Men's Basketball

Meet Virginia: Syracuse faces Virginia in battle of conference’s top 2 teams

Sam Maller | Staff Photographer

No. 4 Syracuse faces No. 12 Virginia on Saturday in Charlottesville, Va. SU needs a win in order to keep its ACC regular-season title hopes alive.

Syracuse and Duke have garnered the biggest television ratings. North Carolina has grabbed the nation’s attention by turning its early-season nosedive into a flying success. Pittsburgh has made its presence in the Atlantic Coast Conference known immediately.

Virginia, however, has quietly put together arguably the best regular-season slate in the conference.

The Cavaliers have only lost once since the new year and stand in the Orange’s way of a regular-season title in its first ACC season.

“I think they’re a very good defensive team,” SU forward C.J. Fair said. “They live off their defense.”

No. 4 Syracuse (26-2, 13-2 ACC) travels to Charlottesville, Va., to face No. 12 Virginia (24-5, 15-1) at 4 p.m. Saturday in a game that will determine the frontrunner for the ACC regular-season crown. With the Blue Devils and Tar Heels both having four conference losses, the Orange can win its last three games to take the No. 1 seed in the ACC tournament. If the Cavaliers win, a trip to Maryland’s Comcast Center is all that separates UVA from the top draw.

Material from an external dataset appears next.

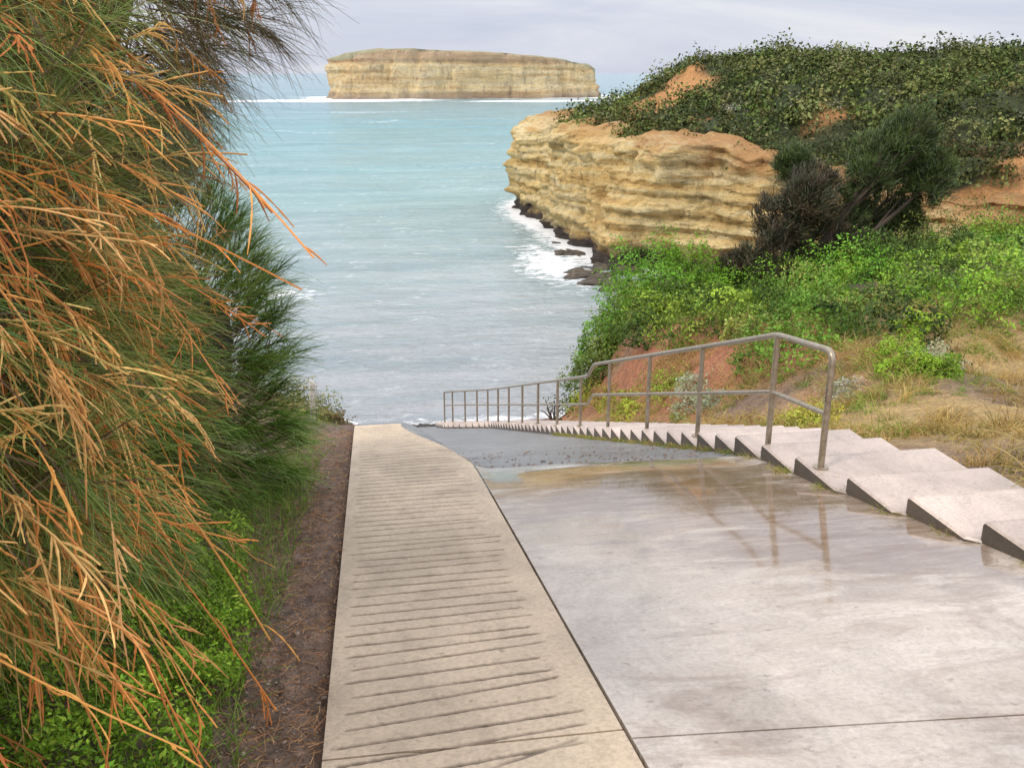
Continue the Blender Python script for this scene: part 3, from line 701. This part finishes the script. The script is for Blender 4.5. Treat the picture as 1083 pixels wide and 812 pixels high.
while len(L)<235 and tries<30000:
    tries+=1
    y=12.5+rng.random()*21;x=6+rng.random()*21
    if x/y<.25 or x/y>.92: continue
    if y<15 and (rng.random()<.72): continue
    if y>18 and x<5.2+(y-20)*.33: continue
    r_=.42+.8*rng.random()**1.5
    if y<17: r_*=.75
    if any((x-q[0])**2+(y-q[1])**2<(.62*(r_+q[2]))**2 for q in L): continue
    L.append((x,y,r_,r_*(.8+.4*rng.random())))
L=np.array(L);print("shrubs",len(L))
C=np.stack([L[:,0],L[:,1],on_ground(L[:,0],L[:,1])-.1],1)
cb=cols([(.19,.36,.035),(.13,.25,.035),(.27,.41,.05),(.09,.15,.03),(.27,.32,.08),(.065,.11,.028)],len(L),.5)
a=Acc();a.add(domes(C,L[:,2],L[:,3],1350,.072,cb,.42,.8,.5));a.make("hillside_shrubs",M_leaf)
shrub("ramp_edge_shrub",[(-.88,10.3,.32,.40),(-.60,10.9,.26,.36),(-1.0,11.2,.35,.4),(-.52,10.5,.18,.22)],1500,.035,[(.22,.24,.07),(.28,.24,.10)])
# ---------------------------------------------------------------- dark tree
tree=empty("windswept_sheoak_tree");tb=np.array([10.9,23.2,gz(10.9,23.2)])
lob=[(940,165,.62),(917,188,.72),(968,178,.5),(965,205,.62),(945,228,.8),(970,248,.55),(945,268,.98),(893,232,.85),(849,212,.6),(821,240,.7),(853,262,.95),(903,284,.95),(803,275,.68),(872,196,.42),(831,220,.5),(788,290,.5)]
R3=np.array([.988,.152,0]);a=Acc();aw=Acc()
for i,(qx,qy,r_) in enumerate(lob):
    c=tb+R3*(qx-840)*.0268+np.array([-.152,.988,0])*rng.normal()*.6;c[2]=7.6+(305-qy)*.0275
    nc=100;r_*=1.08
    rr=np.array([r_,r_,r_*1.05]);n=norm(rng.normal(size=(nc,3)));p=c+rr*n*(.35+.65*rng.random((nc,1))**.5)
    br=qx<870
    c0=[(.05,.07,.022),(.065,.095,.028),(.03,.04,.016)] if not br else [(.085,.06,.04),(.045,.055,.024),(.035,.035,.02)]
    c1=[(.10,.15,.04),(.14,.19,.05),(.06,.09,.03)] if not br else [(.15,.11,.065),(.08,.095,.045),(.07,.055,.035)]
    k=34;ii=np.repeat(np.arange(nc),k);D=n[ii]*.4+rng.normal(size=(nc*k,3))*.35+np.array([.15,0,.7])
    a.add(ribbons(p[ii]+rng.normal(size=(nc*k,3))*.07,D,.21*(.6+.7*rng.random(nc*k)),.022,.1,.12,2,cols(c0,nc,.6)[ii],cols(c1,nc,.6)[ii]))
    t=np.linspace(0,1,10)[:,None];b0=tb+R3*rng.normal()*.12;b0[2]-=.2;md=(b0+c)/2+np.array([rng.normal()*.15-.1,rng.normal()*.15,-.1])
    tr=b0*(1-t)**2+md*2*t*(1-t)+c*t*t
    aw.add(tubes(tr[None],np.linspace(.13,.03,10)[None],np.tile(np.array([.08,.06,.045]),(1,10,1)),7))
    for _ in range(6):
        s0=tr[rng.integers(5,10)];e=c+rr*norm(rng.normal(size=3))*.95;t2=np.linspace(0,1,6)[:,None]
        aw.add(tubes((s0*(1-t2)+e*t2+np.sin(t2*3.1)*rng.normal(size=3)*.08)[None],np.linspace(.035,.008,6)[None],np.tile(np.array([.09,.065,.05]),(1,6,1)),5))
a.make("crown_needles",M_strand,parent=tree);aw.make("trunk_and_limbs",M_flower,parent=tree)
a=Acc()
for (x,y,h) in((5.0,24.6,.6),(5.2,25.6,.5)):
    b0=np.array([x,y,gz(x,y)-.05])
    for k in range(7):
        e=b0+np.array([rng.normal()*.22,rng.normal()*.2,h*(.6+.5*rng.random())]);t=np.linspace(0,1,6)[:,None]
        a.add(tubes((b0*(1-t)+e*t+np.sin(t*3)*rng.normal(size=3)*.08)[None],np.linspace(.03,.01,6)[None],np.tile(np.array([.07,.05,.035]),(1,6,1)),5))
a.make("dead_shrub",M_flower)
# ---------------------------------------------------------------- grass on the right
def grass(name,x,y,K,L,c0,c1,w=.005,sp=.5):
    n=len(x);i=np.repeat(np.arange(n),K);N_=len(i)
    X=x[i]+rng.normal(size=N_)*.05;Yy=y[i]+rng.normal(size=N_)*.05
    P=np.stack([X,Yy,on_ground(X,Yy)-.01],1);D=rng.normal(size=(N_,3))*sp;D[:,2]=1
    Lt=L*(.4+1.2*rng.random(n)**1.5)
    a=Acc();a.add(ribbons(P,D,Lt[i]*(.6+.6*rng.random(N_)),w*(.7+.6*rng.random(N_)),.5,.18,4,cols(c0,n,.6)[i],cols(c1,n,.6)[i],.25));return a.make(name,M_grass)
n=4400;x=4.3+rng.random(n)**1.1*10;y=3.5+rng.random(n)*14
k=(fbm(x*1.1,y*1.1,0,3,13)>-.12)&(x/y<1.15);x=x[k];y=y[k]
grass("dry_grass",x,y,15,.30,[(.38,.25,.09),(.46,.32,.13),(.20,.17,.06)],[(.62,.47,.19),(.54,.39,.16),(.42,.40,.13),(.34,.20,.09)],.009,.55)
n=1500;x=4.3+rng.random(n)*8;y=4+rng.random(n)*14;k=(vn(x*.8,y*.8,0,14)>-.05)&(x/y<1.1)
grass("green_grass",x[k],y[k],16,.24,[(.15,.22,.04)],[(.34,.42,.08),(.26,.34,.07)],.009)
xx=[];yy=[]
for e in ends:
    if 2<e<15:
        m_=rng.integers(6,14)
        xx+=list(xl_of(e)-.04+rng.normal(size=m_)*.035);yy+=list(e+.02+rng.random(m_)*.28)
n=len(xx);x=np.array(xx);y=np.array(yy);i=np.repeat(np.arange(n),18);N_=len(i)
P=np.stack([x[i]+rng.normal(size=N_)*.03,y[i]+rng.normal(size=N_)*.03,zr(x[i],y[i])-.01],1);D=rng.normal(size=(N_,3))*.6;D[:,2]=1
a=Acc();a.add(ribbons(P,D,.03+.08*rng.random(N_),.005,.5,.15,3,cols([(.18,.22,.04),(.36,.27,.10)],n,.4)[i],cols([(.26,.32,.05),(.5,.38,.15)],n,.4)[i]));a.make("step_edge_grass",M_grass)
# ---------------------------------------------------------------- light
sun_el=math.radians(48);az=math.radians(-120)
w=bpy.data.worlds.new("World");sc.world=w;w.use_nodes=True;nt=w.node_tree;bg=nt.nodes["Background"]
sky=N(nt,"ShaderNodeTexSky");sky.sky_type='NISHITA';sky.sun_disc=False;sky.sun_elevation=sun_el;sky.sun_rotation=az;sky.air_density=1.2;sky.dust_density=2
tc=N(nt,"ShaderNodeTexCoord")
cn=noise(nt,2.6,5,.62,tc.outputs["Generated"],(1,1,6),.5)
cc=ramp(nt,cn,[(.3,(6.2,6.8,8.4)),(.5,(7.8,8.1,9.3)),(.68,(9.6,9.6,9.9))])
c=mix(nt,.85,sky.outputs[0],cc)
sp_=N(nt,"ShaderNodeSeparateXYZ");nt.links.new(tc.outputs["Generated"],sp_.inputs[0])
gr_=ramp(nt,sp_.outputs[2],[(.08,(1.0,1.0,1.0)),(.30,(1.45,1.43,1.37)),(.75,(2.15,2.07,1.9))])
c=mix(nt,1.0,c,gr_,'MULTIPLY');nt.links.new(c,bg.inputs[0]);bg.inputs[1].default_value=.1
sl=bpy.data.lights.new("sun",'SUN');sl.energy=1.5;sl.angle=math.radians(10);sl.color=(1,.92,.80)
so=bpy.data.objects.new("sun",sl);sc.collection.objects.link(so)
dv=Vector((math.sin(az)*math.cos(sun_el),math.cos(az)*math.cos(sun_el),math.sin(sun_el)))
so.rotation_euler=dv.to_track_quat('Z','Y').to_euler()
cam=bpy.data.cameras.new("camera");co=bpy.data.objects.new("camera",cam);sc.collection.objects.link(co)
co.location=(0,0,13);co.rotation_euler=(math.radians(90-18.2),0,math.radians(-8.75))
cam.lens=33.24;cam.sensor_width=36;cam.clip_start=.05;cam.clip_end=40000
sc.camera=co
sc.view_settings.view_transform='Standard';sc.view_settings.look='None';sc.view_settings.exposure=0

While the game is arguably the Orange’s most important thus far this season, SU head coach Jim Boeheim has said the regular season, and even conference tournament aren’t the end goal.

“You don’t get any trophies that matter in the regular season,” he said after Syracuse’s 56-55 win over North Carolina State on Feb. 15. “The only thing that matters is what you do at the end of the year. The real end of the year.”

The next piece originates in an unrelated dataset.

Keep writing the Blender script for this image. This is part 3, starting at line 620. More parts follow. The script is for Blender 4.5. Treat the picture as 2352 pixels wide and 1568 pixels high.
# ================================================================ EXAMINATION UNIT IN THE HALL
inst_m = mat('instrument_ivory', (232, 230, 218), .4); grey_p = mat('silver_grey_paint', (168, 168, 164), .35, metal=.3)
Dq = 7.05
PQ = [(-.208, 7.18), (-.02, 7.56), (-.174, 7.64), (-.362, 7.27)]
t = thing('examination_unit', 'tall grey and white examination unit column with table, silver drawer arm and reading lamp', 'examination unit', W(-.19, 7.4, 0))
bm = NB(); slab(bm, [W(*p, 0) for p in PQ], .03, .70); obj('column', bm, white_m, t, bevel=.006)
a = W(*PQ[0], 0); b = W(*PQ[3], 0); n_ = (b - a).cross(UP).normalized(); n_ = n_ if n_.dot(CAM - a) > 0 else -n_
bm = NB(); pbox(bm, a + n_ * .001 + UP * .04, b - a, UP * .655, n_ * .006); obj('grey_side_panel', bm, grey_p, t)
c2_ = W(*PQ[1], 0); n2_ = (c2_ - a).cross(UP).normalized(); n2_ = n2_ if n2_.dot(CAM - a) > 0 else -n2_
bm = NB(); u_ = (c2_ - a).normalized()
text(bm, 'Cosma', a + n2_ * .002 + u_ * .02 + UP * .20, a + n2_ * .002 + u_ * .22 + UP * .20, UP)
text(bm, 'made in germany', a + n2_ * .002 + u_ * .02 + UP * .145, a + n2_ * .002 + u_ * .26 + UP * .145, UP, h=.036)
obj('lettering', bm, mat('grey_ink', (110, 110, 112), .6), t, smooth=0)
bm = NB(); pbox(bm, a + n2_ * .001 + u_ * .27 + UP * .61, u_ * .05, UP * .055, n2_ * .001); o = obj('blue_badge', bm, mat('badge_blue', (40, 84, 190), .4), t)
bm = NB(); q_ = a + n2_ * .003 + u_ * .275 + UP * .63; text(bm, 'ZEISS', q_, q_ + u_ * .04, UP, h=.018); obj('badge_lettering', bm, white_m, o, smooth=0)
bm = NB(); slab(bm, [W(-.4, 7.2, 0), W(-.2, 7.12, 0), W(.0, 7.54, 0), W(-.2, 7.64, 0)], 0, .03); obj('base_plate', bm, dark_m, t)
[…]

But for Syracuse, a strong finish heading into tournament season is crucial. The team has struggled with offensive consistency since its 91-89 win against Duke on Feb. 1, and is coming off a narrow 57-55 victory over the Terrapins on Saturday.

And the Cavaliers pose a unique challenge. They’re a team that, unlike SU, has been able to bury its opponents. Only four of Virginia’s ACC victories have come by single digits, including a last-second game winner against the Panthers on a Malcolm Brogdon 3-pointer on Feb. 2.

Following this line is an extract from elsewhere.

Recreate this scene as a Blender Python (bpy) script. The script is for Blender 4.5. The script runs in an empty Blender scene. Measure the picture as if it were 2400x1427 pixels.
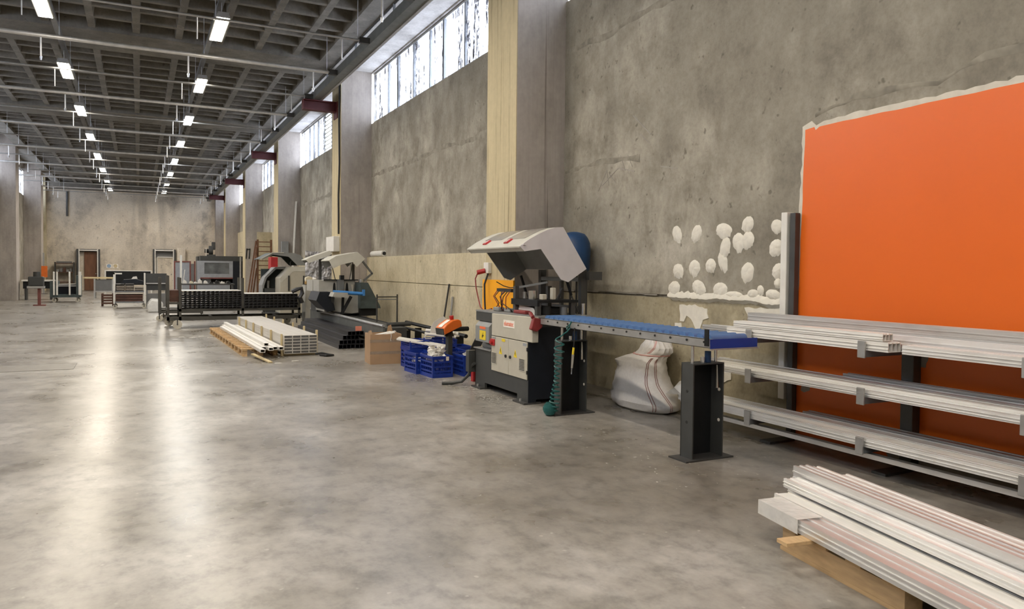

To add to that, UVA has only lost at home twice this season.

“It’s going to be a tough place to play, a tough team to play against,” SU forward Jerami Grant said. “But at the same time, we’re going to be ready.”

For the Orange to be ready, it’ll need Grant to have recovered from the sore back that kept him out of the second half against Maryland. It’ll need Rakeem Christmas to stay out of foul trouble for the first time since SU’s loss to N.C. State on Feb. 15. And it’ll need Trevor Cooney to break out of his horrendous shooting slump.

The Orange shooting guard who was once making 50 percent of his 3-point shots is shooting just 27.5 percent from the field over his last six games.

“I got some OK looks off of rebounds when guys found me. Shots I normally make,” Cooney said after a 1-for-5 performance in SU’s 66-60 loss to Duke on Saturday. “I got to knock them down, and I will next game.”

But he didn’t. Cooney shot 3-of-13 and 2-of-10 from long range against Maryland as the Orange nearly blew a late 12-point lead.

With three games left — Virginia, Georgia Tech and Florida State — Cooney and SU have three more chances to regain their rhythm before tournament time.

While the Orange isn’t built to blow teams out, it can certainly be playing more complete games.

And with the ACC regular-season title likely on the line Saturday, there may be no better time to start.

Said Boeheim: “This is the way we’ve played really all year. When I go to bed at night I’m really happy that we’ve won 26 games. I’m really happy.”